For four Chicago residents with mobility disabilities, getting around town can feel less like a simple errand and more like running a gauntlet. They say cracked sidewalks, missing or misbuilt curb ramps, and overgrown pathways routinely push them into the street or onto exhausting detours. Their federal class-action lawsuit has now put the condition of Chicago’s 7,400‑mile public right‑of‑way in front of a judge.
What the lawsuit says
The complaint, filed in September 2025, was brought by Disability Rights Advocates and Latham & Watkins on behalf of the four plaintiffs. It argues that Chicago regularly fails to build and maintain accessible sidewalks, curb ramps and alternate routes. According to Disability Rights Advocates, the suit asks the court to order concrete fixes and a coordinated maintenance system, instead of what advocates describe as the city’s current reactive, complaint‑driven model.
City asks court to dismiss most claims
In February, the city’s Law Department pushed back. A motion to dismiss filed on Feb. 13, 2026, asks the court to throw out broad, systemwide challenges to Chicago’s network of sidewalks and crosswalks, according to the court docket. City attorneys argue the plaintiffs have not plausibly claimed they intend to use the entirety of the public way and say the lawsuit misreads federal accessibility rules. Both sides are now waiting to see how the judge handles those early legal questions.
Plaintiffs describe daily hazards
The plaintiffs say this is not a theoretical policy debate. It is about staying upright and out of traffic. Plaintiff Cherlnell Lane described falling when a damaged crosswalk failed while she was in her motorized wheelchair. "Stuff like that gives you PTSD, it scars you," she told WTTW News.
311 audit shows the system is strained
Advocates point to the city’s own data to argue that the repair system is overwhelmed. The complaint cites more than 20,000 sidewalk‑related 311 tickets that have been open at least a year and over 6,000 that have been open more than three years. A review by the City of Chicago Office of Inspector General found that 311’s public platforms “contribute to public confusion and distrust” and that limited staffing makes it hard to analyze and resolve requests efficiently. The OIG report lays out detailed suggestions for more transparency and additional staff.
City says it is installing more signals
The Chicago Department of Transportation, for its part, highlights work underway on Accessible Pedestrian Signals. CDOT says it has accelerated APS installations and now has projects at about 160 intersections in various stages of design, procurement or construction, with multiple intersections completed in the past year. The agency says more signals are planned across neighborhoods as part of a larger effort to make signalized crossings easier to use for residents who are blind or have low vision.
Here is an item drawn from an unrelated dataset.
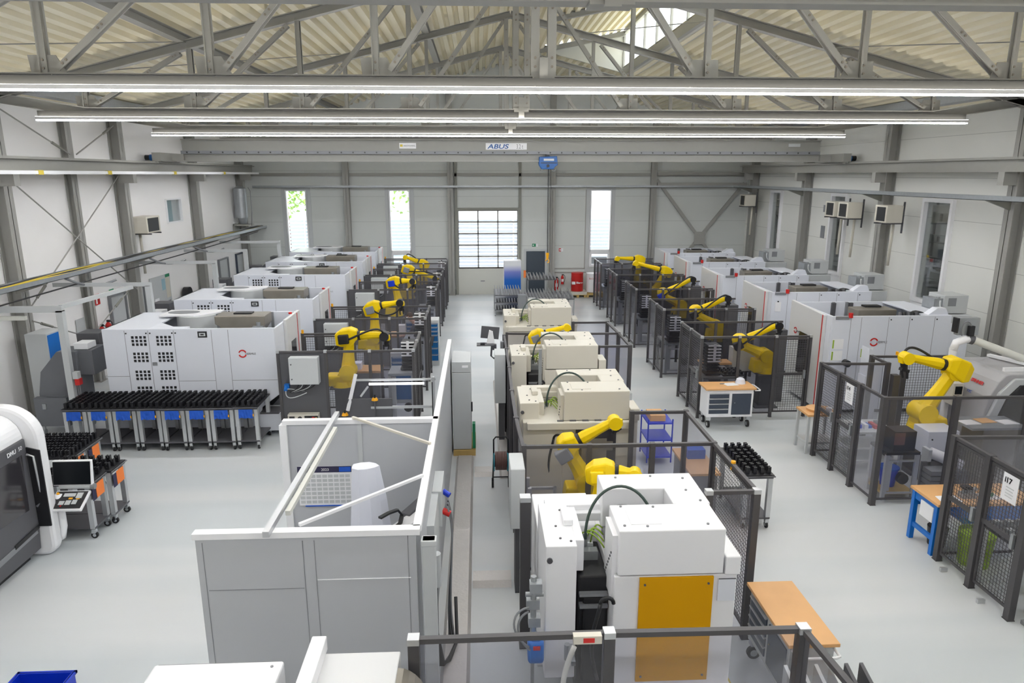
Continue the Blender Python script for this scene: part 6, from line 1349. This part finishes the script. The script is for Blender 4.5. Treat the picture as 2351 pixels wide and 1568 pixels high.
t = thing('oil_drum', 'red oil drum with white lettering on the catch pallet', 'drum', (4.58, 32.35, .26)); b = B(); b.cyl((0,0,0), (0,0,.86), .28, n=28)
for z in (.02, .3, .58, .84): b.cyl((0,0,z-.012), (0,0,z+.012), .288, n=28)
b.build('drum_shell', 'dred', t); b = B(); b.box(-.28, -.12, -.275, -.2, .34, .46); b.build('drum_label', 'paper', t); text('Blaser', .12, 'paper', t, (-.08, -.292, .38), name='drum_lettering', bold=.004)
t = thing('white_drum', 'white drum with red lettering right of the red drum', 'drum', (5.3, 32.3, .22)); b = B(); b.cyl((0,0,0), (0,0,.84), .28, n=28); b.cyl((0,0,.84), (0,0,.88), .3, n=28); b.build('drum_shell', 'white', t); text('B-Cool', .11, 'red', t, (-.2, -.285, .62), name='drum_lettering')
b = B(); b.box(4.15, 5.0, 31.95, 32.75, .13, .26); tag(b.build('catch_tray', 'cream'), 'pale catch tray between red drum and pallet', 'tray')
for x, lab in ((4.58, 'pallet under the red drum'), (5.4, 'pallet under the white drum')):
    t = thing('pallet', 'wooden ' + lab, 'pallet', (x, 32.35, 0)); b = B(); b.box(-.42, .4, -.4, .4, .1, .13 if x < 5 else .2); b.build('deck_board', 'pallet', t)
    for dx in (-.36, 0, .34): b = B(); b.box(dx-.05, dx+.05, -.4, .4, 0, .1); b.build('block', 'pallet', t)
PB = B(); PB.cyl((0,0,0), (-.02,0,.17), .019, n=6); pb_ = PB.build('pin', 'alu'); PM = pb_.data; bpy.data.objects.remove(pb_)
def pincart(label, loc, W=1.0, D=1.3, levels=1, nx=8, ny=5, h=.85):
    t = thing('pin_cart', label, 'cart', loc, group='carts of upright steel pins')
    for L in range(levels):
        z = h-L*.3; b = B(); b.box(-W/2, W/2, -D/2, D/2, z-.03, z); o = b.build('shelf', 'dgrey', t)
        for i in range(nx):
            for j in range(ny if L == 0 else 1):
                q = bpy.data.objects.new('pin', PM); COL.objects.link(q); q.parent = o; q.location = (-W/2+.05+(W-.1)*i/(nx-1), -D/2+.06+(D-.12)*j/max(1, ny-1), z)
    for x in (-W/2+.02, W/2-.02):
        for y in (-D/2+.03, D/2-.03): b = B(); b.box(x-.02, x+.02, y-.02, y+.02, .1, h-.03); b.cyl((x-.015, y, .05), (x+.015, y, .05), .05, n=10); b.build('leg', 'galv', t)
    return t
pincart('three level pin cart at the aisle edge in front of the sectional door', (1.15, 28.6, 0), 1.1, 1.6, 3, 10, 5)
pincart('large pin cart behind the farthest cream machine', (2.25, 27.3, 0), 1.1, 2.2, 1, 9, 7)
pincart('pin cart standing left of the aisle behind the farthest cream machine', (3.3, 28.0, 0), .9, 1.8, 1, 6, 5, .8)
pincart('raised dark pin cart near the dark door', (2.75, 30.9, 0), 1.3, 1.2, 1, 9, 4, 1.1)
b = B(); b.box(1.45, 1.75, 26.0, 26.3, 0, 1.15); tag(b.build('control_pillar', 'mgrey'), 'narrow grey pillar in front of the pin carts', 'pillar')
b = B(); b.box(1.85, 2.1, 25.8, 26.05, 0, 1.05, 0); b.box(1.95, 2.02, 25.79, 25.8, .75, 1.0, 1); tag(b.build('marker_post', ['lgrey', 'orange']), 'pale post with orange stripe beside the grey pillar', 'post')

# ================================================================ PERSON
def person(label, loc, rz, pts, rad):
    t = thing('person', label, 'person', loc, rz=rz)
    def skin(name, chain, m, sub=2):
        me = bpy.data.meshes.new(name); vs = [c[0] for c in chain]; es = [(c[2], i) for i, c in enumerate(chain) if c[2] is not None]
        me.from_pydata(vs, es, []); o = bpy.data.objects.new(name, me); COL.objects.link(o); o.parent = t
        me.materials.append(M[m]); s = o.modifiers.new('skin', 'SKIN'); s.use_smooth_shade = True
        for i, c in enumerate(chain): me.skin_vertices[0].data[i].radius = (c[1], c[1])
        me.skin_vertices[0].data[0].use_root = True
        q = o.modifiers.new('sub', 'SUBSURF'); q.levels = sub; q.render_levels = sub; return o
    # body facing +x, bent forward over the bench
    body = [((0,0,.92), .13, None), ((.1,0,1.1), .13, 0), ((.26,0,1.27), .14, 1), ((.36,0,1.36), .09, 2), ((.44,0,1.42), .055, 3), ((.5,0,1.48), .08, 4), ((.53,0,1.56), .085, 5),
            ((.32,-.17,1.3), .07, 2), ((.42,-.24,1.08), .05, 7), ((.66,-.18,1.0), .038, 8), ((.74,-.16,.98), .035, 9),
            ((.32,.17,1.3), .07, 2), ((.42,.24,1.08), .05, 11), ((.66,.18,1.0), .038, 12), ((.74,.16,.98), .035, 13),
            ((0,-.1,.86), .1, 0), ((.04,-.12,.48), .07, 15), ((-.02,-.12,.1), .045, 16), ((.12,-.13,.04), .04, 17),
            ((0,.1,.86), .1, 0), ((.0,.12,.48), .07, 19), ((-.08,.12,.1), .045, 20), ((.06,.13,.04), .04, 21)]
    skin('body', body, 'skin')
    skin('jacket', [((-.01,0,.9), .155, None), ((.1,0,1.1), .15, 0), ((.26,0,1.27), .16, 1), ((.34,0,1.34), .1, 2), ((.32,-.18,1.3), .085, 2), ((.42,-.24,1.08), .065, 4), ((.6,-.195,1.02), .05, 5), ((.32,.18,1.3), .085, 2), ((.42,.24,1.08), .065, 7), ((.6,.195,1.02), .05, 8)], 'nav_cloth')
    skin('trousers', [((0,0,.9), .145, None), ((0,-.1,.84), .115, 0), ((.04,-.12,.48), .085, 1), ((-.02,-.12,.12), .065, 2), ((0,.1,.84), .115, 0), ((0,.12,.48), .085, 4), ((-.08,.12,.12), .065, 5)], 'blk_cloth')
    for s in (-1, 1):
        b = B(); x = 0 if s < 0 else -.06; b.box(x-.08, x+.2, s*.13-.05, s*.13+.05, 0, .09); b.build('shoe', 'black', t, bevel=.03)
        for k in range(5):
            y = s*.17 + (k-2)*.018; L = (.05, .075, .08, .075, .06)[k]; base = Vector((.76, y, .975)); b = B(); b.tube([base, base+Vector((L*.5, 0, -.008)), base+Vector((L, 0, -.03))], [.009, .008, .006], 6); b.build('finger', 'skin', t)
        b = B(); base = Vector((.73, s*.13, .975)); b.tube([base, base+Vector((.03, -s*.025, -.01)), base+Vector((.06, -s*.02, -.02))], [.011, .009, .007], 6); b.build('thumb', 'skin', t)
    b = B(); c = Vector((.55, 0, 1.58)); n = 12; vs = []; fs = []
    for j in range(7):
        ph = -.2 + 1.77*j/6
        for i in range(n): a = 2*PI*i/n; vs.append((c.x-.02+.1*math.cos(ph)*math.cos(a), .09*math.cos(ph)*math.sin(a), c.z+.11*math.sin(ph)))
    fs = [(j*n+i, j*n+(i+1) % n, (j+1)*n+(i+1) % n, (j+1)*n+i) for j in range(6) for i in range(n)]; b.add(vs, fs, 0, True); b.build('hair', 'hair', t)
    b = B(); b.tube([(.63, 0, 1.58), (.665, 0, 1.545), (.635, 0, 1.535)], [.012, .014, .008], 6); b.build('nose', 'skin', t)
    for s in (-1, 1):
        b = B(); b.cyl((.615, s*.035, 1.58), (.625, s*.035, 1.58), .012, n=8); b.build('eye', 'black', t)
        b = B(); b.cyl((.54, s*.085, 1.56), (.54, s*.1, 1.56), .022, n=8); b.build('ear', 'skin', t)
    b = B(); b.box(.605, .618, -.025, .025, 1.505, 1.512); b.build('mouth', 'dred', t)
    return t
person('person in navy workwear bending over a bench behind the second left robot cell', (-1.55, 19.95, 0), PI*.9, None, None)
# ================================================================ OUTSIDE
b = B(); b.box(-60, 60, YF+.2, 90, -.3, -.06); tag(b.build('yard', 'asph', kind='structure'), 'paved yard outside', 'ground')
b = B(); b.box(-30, -3.4, 34.2, 39.4, -.06, .0); tag(b.build('lawn', 'grass', kind='stuff'), 'green lawn strip outside the far left window', 'grass')
t = thing('slatted_fence', 'pale grey slatted privacy fence outside the far windows', 'fence', (0, 41, 0))
b = B()
for k in range(14): b.box(-22, 22, -.01, .01, .3+k*.2, .44+k*.2)
b.build('slat_panel', 'slat', t)
for k in range(12):
    b = B(); b.box(-22+k*4-.04, -22+k*4+.04, -.06, .04, -.05, 3.2); b.build('post', 'lgrey', t)
def tree(x, y, h, r, lab):
    t = thing('garden_tree', lab, 'tree', (x, y, -.05)); b = B(); b.tube([(0,0,0), (.05,0,h*.3), (0,.05,h*.6)], [.16, .12, .06], 7); b.build('trunk', 'brown', t)
    b = B()
    for k in range(700):
        a, e = random.uniform(0, 2*PI), random.uniform(-1, 1); rr = r*random.uniform(.45, 1); c = Vector((math.cos(a)*rr*math.sqrt(1-e*e), math.sin(a)*rr*math.sqrt(1-e*e), h*.7+e*rr))
        u = Vector((random.uniform(-1,1), random.uniform(-1,1), random.uniform(-1,1))).normalized(); v = u.cross(Vector((.3,.5,.8))).normalized(); s = .16
        b.add([c-u*s, c+v*s*.6, c+u*s, c-v*s*.6], [(0,1,2,3)])
    b.build('foliage', 'leaf', t, kind='stuff')
tree(-5.6, 44, 9, 3.2, 'bushy green tree outside the middle narrow window')
tree(-11.5, 43, 7.5, 2.2, 'pale green tree outside the left narrow window')
b = B(); b.box(4, 9, 47, 52, 0, 7); tag(b.build('neighbour_building', 'ww'), 'white building outside the right narrow window', 'building')
b = B(); b.box(6.0, 6.7, 46.95, 47, 5.2, 6.3); o = b.build('neighbour_window', 'mgrey'); tag(o, 'grey window of the white building outside', 'window')
t = thing('parked_van', 'grey parked vehicle outside low behind the right narrow window', 'car', (6.6, 36.6, 0))
b = B(); b.prism([(-1.9, .35), (-1.9, .95), (-1.5, 1.05), (-1.0, 1.5), (.9, 1.5), (1.5, 1.0), (2.0, .9), (2.0, .35)], 'y', -.8, .8); b.build('body', 'mgrey', t, bevel=.05)
for x in (-1.2, 1.3):
    b = B(); b.cyl((x, -.84, .28), (x, -.6, .28), .3, n=16); b.build('wheel', 'rub', t)
b = B(); b.prism([(-.95, 1.05), (-.9, 1.42), (.8, 1.42), (1.2, 1.05)], 'y', -.82, -.8); b.build('side_window', 'glassd', t)

# ================================================================ CAMERA, LIGHT
cam = bpy.data.cameras.new('camera'); cam.sensor_width = 36; cam.lens = 36*1600/2351; cam.clip_end = 300
co = bpy.data.objects.new('camera', cam); COL.objects.link(co); SC.camera = co
p = math.atan(384/1600); ps = math.atan(77/1600*math.cos(p))
co.location = (0, 0, 5.6); co.rotation_euler = (PI/2 - p, 0, -ps)
W = bpy.data.worlds.new('world'); SC.world = W; W.use_nodes = True
nt = W.node_tree; bg = nt.nodes['Background']
tc = nt.nodes.new('ShaderNodeTexCoord'); nz = nt.nodes.new('ShaderNodeTexNoise'); nz.inputs['Scale'].default_value = 2
nt.links.new(tc.outputs['Generated'], nz.inputs['Vector'])
cr = nt.nodes.new('ShaderNodeValToRGB'); cr.color_ramp.elements[0].color = (.80, .88, 1, 1); cr.color_ramp.elements[1].color = (1, 1, 1, 1)
cr.color_ramp.elements[0].position = .35; cr.color_ramp.elements[1].position = .6
nt.links.new(nz.outputs['Fac'], cr.inputs[0]); nt.links.new(cr.outputs[0], bg.inputs[0]); bg.inputs[1].default_value = 2.0
sp = nt.nodes.new('ShaderNodeSeparateXYZ'); nt.links.new(tc.outputs['Generated'], sp.inputs[0])
mr = nt.nodes.new('ShaderNodeMapRange'); mr.inputs[1].default_value = .1; mr.inputs[2].default_value = .8; mr.inputs[3].default_value = 2.0; mr.inputs[4].default_value = 8.0
nt.links.new(sp.outputs['Z'], mr.inputs[0]); nt.links.new(mr.outputs[0], bg.inputs[1])
SC.view_settings.view_transform = 'Standard'; SC.view_settings.look = 'None'; SC.view_settings.gamma = 1; SC.view_settings.use_curve_mapping = False
SC.view_settings.exposure = 0.6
Legal stakes and what comes next
If the court lets the core claims proceed, the plaintiffs could seek class certification and a sweeping remedy that would influence how Chicago prioritizes and funds sidewalk work. The city has been down a similar road before. Court records in an earlier case show that a 2005 federal class‑action settlement led to a major curb‑ramp program and a pledge of $50 million for curb ramp and sidewalk improvements. A separate, earlier case over accessible pedestrian signals is still under the eye of a court‑appointed monitor, and Disability Rights Advocates says the monitor’s first progress report is due July 1, 2026.
For now, both sides are waiting on the judge’s next move while they continue to argue over technical and procedural issues that could shape the pace of any fixes. However the ruling lands, advocates say the case has laid bare how something as basic as sidewalk maintenance can function as a civil‑rights issue for people with disabilities.